I raise this point because the feature of her commentary that comes through most strongly is her intense disliking for Scott Morrison. From her commentary he comes across as both very old fashioned and distinctly misogynistic. Yet I have noticed that in the two Liberal Party preselection cases I have been discussing recently Morrison favoured the woman being chosen but the preselectors chose the man.

In my most recent article, I decided (contrary to my original thinking) that the Nationals are less misogynistic than the Liberals. I decided that every Nationals preselection of which I was aware saw the best candidate chosen – on merit. Then, having noted that the Nationals chose a woman (Anne Webster) for Mallee I made a wrong prediction: “you can bet your bottom dollar that the Liberal Party will choose a woman in Bowman.”
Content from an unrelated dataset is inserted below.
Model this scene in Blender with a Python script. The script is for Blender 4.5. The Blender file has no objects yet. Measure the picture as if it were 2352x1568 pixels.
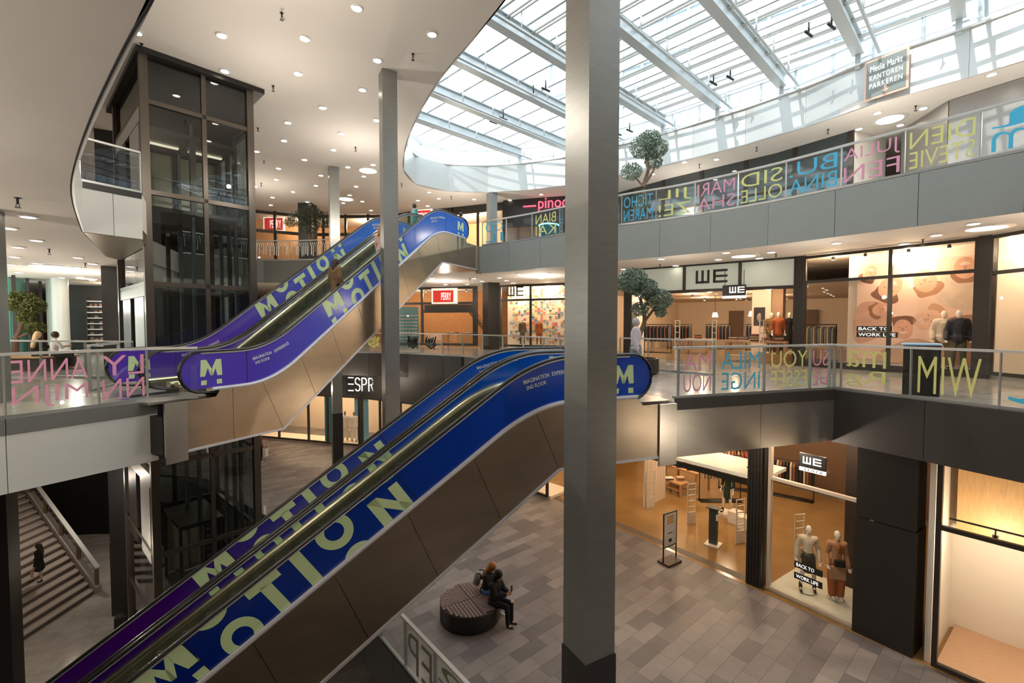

Here I must commend The Australian newspaper for its handling of the Bowman preselection. Normally the most strident barracker for the Liberal Party its coverage began with the item “Libs preselect only man on hand for Laming seat”, published on page 3 for Monday 5 July. It began with this: “The only man in a five-way pre-selection race to replace dumped MP Andrew Laming at the next federal election has won the endorsement of Queensland’s Liberal National Party.” It then continued: “Henry Pike, a Property Council adviser who was backed by the party’s religious right, won the majority vote of about 200 preselectors on Sunday.” Then there was this: “The result is seen by some as a snub to Scott Morrison who had expressed a preference for a ‘strong female’ candidate to replace Dr Laming.”

The following day, Tuesday 6 July, virtually the whole of page 7 was devoted to the article on Bowman titled: “MPs blast Laming replacement”. It gave details of the five candidates, Pike, Fiona Ward, Fran Ward, Karen Williams and Maggie Forrest, all of whom were qualified. So, why was Pike chosen? First, he is a man. Second, he was backed by the party’s religious right. Forrest was reported to have been the runner up, beaten by Pike by a margin of 19 votes.

In my article “Which political party is the most misogynistic?”, I mentioned how Senator James McGrath was chosen for the guaranteed Queensland Senate seat from July next year over Senator Amanda Stoker who was backed by Morrison. McGrath was chosen because he is a man. As I pointed out Stoker may well become the only Coalition senator defeated at the forthcoming federal election – rejected because she is a woman.

The Tuesday article in The Australian quoted above had this report: “An LNP insider said they were not surprised by the Bowman preselection result, and it proved the party has ‘failed to learn from the past’. My question is: does Morrison really care enough about female representation? He says one thing, but his action, or lack thereof, says that it isn’t a high priority.”

All three very recent choices of men over women (McGrath over Stoker, Cadell over Penfold and Pike over Forrest) may well be justified individually but the pattern must worry Australia’s conservative parties, especially when the most blue-ribbon Liberal Brisbane seat (Ryan) saw it change hands at the 2019 federal election from Jane Prentice to Julian Graham Simmonds. A man has succeeded a woman.

Is it any wonder, therefore, that I picked up The Sydney Morning Herald for Tuesday 6 July to find this headline: “Women voters abandon Coalition”? This is the opening line from chief political correspondent David Crowe: “Women have swung against the Coalition in a powerful rebuff to Prime Minister Scott Morrison, cutting the government’s primary vote from 41 to 37 per cent among female voters since the last election.” The second paragraph of Crowe’s article reads: “The swing is strong enough to threaten Mr Morrison’s hold on power amid a growing debate over the treatment of women, with a new analysis of quarterly data showing he has lower personal support from female voters than men.”